Certa vez, na tentativa de impedi-lo de tornar-se frade dominicano, sua família trouxe-lhe uma prostituta. Tomás rechaçou-a com um atiçador de fogo de lareira. Depois desenhou uma cruz na parede e se ajoelhou ao chão em oração. Ato contínuo, dois anjos apareceram a ele e colocaram um cinto angélico em torno de sua desenvolta cintura. Daquele dia em diante nunca mais sofreu tentações contra a pureza. Por intercessão de São Tomás de Aquino, o artífice roga que a turma do cafezinho obtenha o mesmo zelo e coragem que ele teve e abstenha-se do pecado carnal.
João Paulo II, canonizado recentemente em tempo recorde, tinha uma compreensão de Amor Esponsal tão profunda, que isso o inspirou a escrever a Teologia do Corpo, uma série de homilias sobre o propósito da vida, dignidade humana e sexualidade.
Recorda ainda o artesão, que segundo o polonês Wojtyla: “A castidade é uma questão difícil a longo prazo… Mas ao mesmo tempo a castidade é o caminho certo para a felicidade.”
Após essas rápidas e consistentes considerações, o Sapateiro de Bruxelas afirma que todos os santos citados e dezenas de outros não mencionados, são exemplos inspiradores de virtudes, e provam que o Senhor é capaz de transformar grandes transgressores em seres sagrados. Portanto, ainda há tempo de arrependimento e remissão para qualquer pecador irado e renitente que ande por aí.
Isso também mostra que até mesmo os corações mais frios, prepotentes e distantes de Deus podem se voltar a Ele e receberem uma vida nova. Explica para o pessoal do café, através da telinha brilhante do computador, que é só ter um pouco de boa vontade e colaborar com o destino que tudo se ajeita - mesmo para alguns parceiros mais exaltados e boquirrotos que por - bem ou mal - acabam por misturar alhos e bugalhos.
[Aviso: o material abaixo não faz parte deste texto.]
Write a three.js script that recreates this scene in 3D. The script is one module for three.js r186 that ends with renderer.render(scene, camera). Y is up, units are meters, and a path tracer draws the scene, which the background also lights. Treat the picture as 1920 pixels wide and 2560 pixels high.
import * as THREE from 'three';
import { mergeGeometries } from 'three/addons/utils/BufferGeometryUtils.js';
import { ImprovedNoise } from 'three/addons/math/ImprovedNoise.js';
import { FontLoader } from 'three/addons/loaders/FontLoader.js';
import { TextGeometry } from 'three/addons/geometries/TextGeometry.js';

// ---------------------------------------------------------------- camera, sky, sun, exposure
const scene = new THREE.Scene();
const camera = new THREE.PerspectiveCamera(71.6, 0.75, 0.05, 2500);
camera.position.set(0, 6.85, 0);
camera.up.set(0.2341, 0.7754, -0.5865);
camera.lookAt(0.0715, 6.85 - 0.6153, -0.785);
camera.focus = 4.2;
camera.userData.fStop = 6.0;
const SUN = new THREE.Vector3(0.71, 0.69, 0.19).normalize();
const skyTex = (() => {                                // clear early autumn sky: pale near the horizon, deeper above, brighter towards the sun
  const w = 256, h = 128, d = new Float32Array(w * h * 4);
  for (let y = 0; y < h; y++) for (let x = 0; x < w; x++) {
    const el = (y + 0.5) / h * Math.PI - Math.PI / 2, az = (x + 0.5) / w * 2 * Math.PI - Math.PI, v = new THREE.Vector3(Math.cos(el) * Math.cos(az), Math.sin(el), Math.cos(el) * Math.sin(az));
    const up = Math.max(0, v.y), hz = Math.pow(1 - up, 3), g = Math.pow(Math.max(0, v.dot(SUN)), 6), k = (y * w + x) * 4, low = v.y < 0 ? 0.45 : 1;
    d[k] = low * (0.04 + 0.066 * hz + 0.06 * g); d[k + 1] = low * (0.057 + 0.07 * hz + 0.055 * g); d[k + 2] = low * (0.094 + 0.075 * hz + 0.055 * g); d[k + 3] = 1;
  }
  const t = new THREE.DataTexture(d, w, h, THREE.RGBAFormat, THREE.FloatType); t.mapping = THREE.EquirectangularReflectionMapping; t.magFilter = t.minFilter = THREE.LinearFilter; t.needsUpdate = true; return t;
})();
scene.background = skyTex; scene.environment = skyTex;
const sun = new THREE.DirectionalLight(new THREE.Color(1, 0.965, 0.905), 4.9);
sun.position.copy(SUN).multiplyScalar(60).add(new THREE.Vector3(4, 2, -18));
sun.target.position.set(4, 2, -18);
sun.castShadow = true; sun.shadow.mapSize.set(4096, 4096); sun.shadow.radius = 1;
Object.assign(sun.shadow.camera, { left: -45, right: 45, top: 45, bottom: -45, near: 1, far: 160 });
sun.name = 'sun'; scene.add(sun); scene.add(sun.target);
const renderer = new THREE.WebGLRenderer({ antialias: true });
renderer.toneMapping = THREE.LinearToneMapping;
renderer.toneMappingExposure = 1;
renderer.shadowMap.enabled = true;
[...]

Ao final de sua prédica, como nosso guia filosófico e espiritual, recomenda para irmos em paz e não guardarmos rancor em nossas almas. Afinal a vida é muito curta para ser desperdiçada com amarguras e agressões a esmo. E assim, mais uma vez, após ouvir as sábias palavras do bruxelense, seguimos nossas vidas, como se pouco ou nada houvesse acontecido.